I am satisfied that all of the issues raised are strictly irrelevant to a consideration of the merits of the operational works application. The issue whether the appellant should be authorised to commence development of the 25 lots under s 4.1.47(2) IPA is a question that should be resolved within an application under s 4.1.47(2) IPA. Without authorisation under the section no development can be undertaken. The only hesitation I have is a procedural one, that is, whether authorisation pursuant to s 4.1.47(2) IPA to commence the development should be obtained before determination of the operational works application.

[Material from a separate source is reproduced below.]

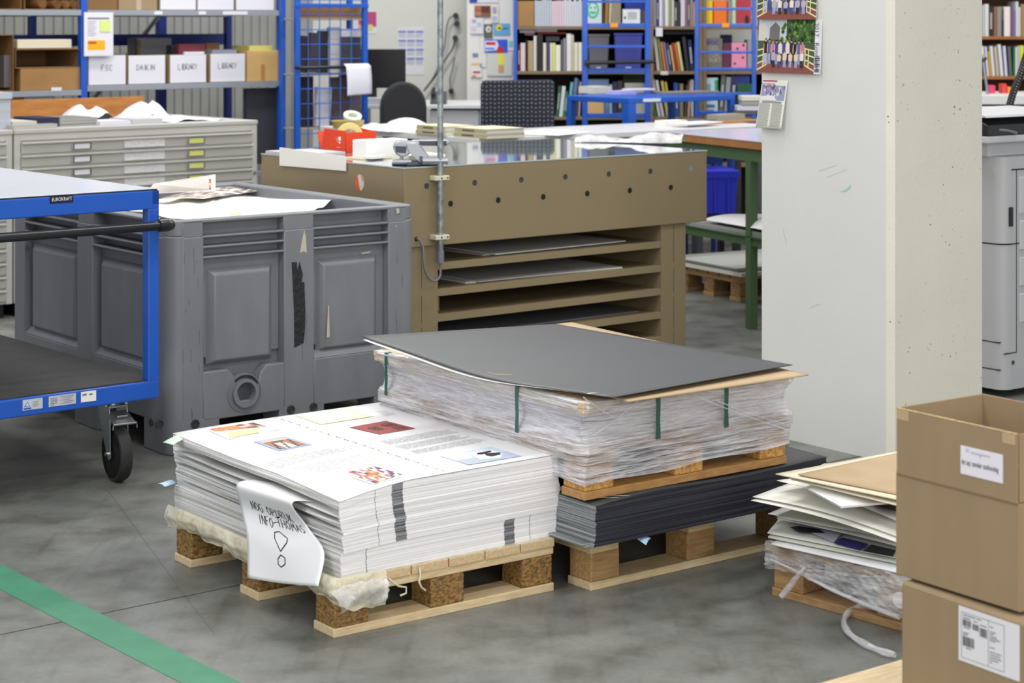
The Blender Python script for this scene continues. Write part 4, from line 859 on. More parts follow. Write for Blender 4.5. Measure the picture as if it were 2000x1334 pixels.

The application seeks a declaration the issues notified by the council are irrelevant, or in the alternative, an order striking out the issues notified. The better course at this stage of the appeal is for me to give a further direction in relation to the disputed issues, which direction effectively amends direction number 2 given by Judge A Wilson SC on 27 January 2005.
Order
That the disputed issues in the appeal be identified as those grounds set out in the Notice of Appeal.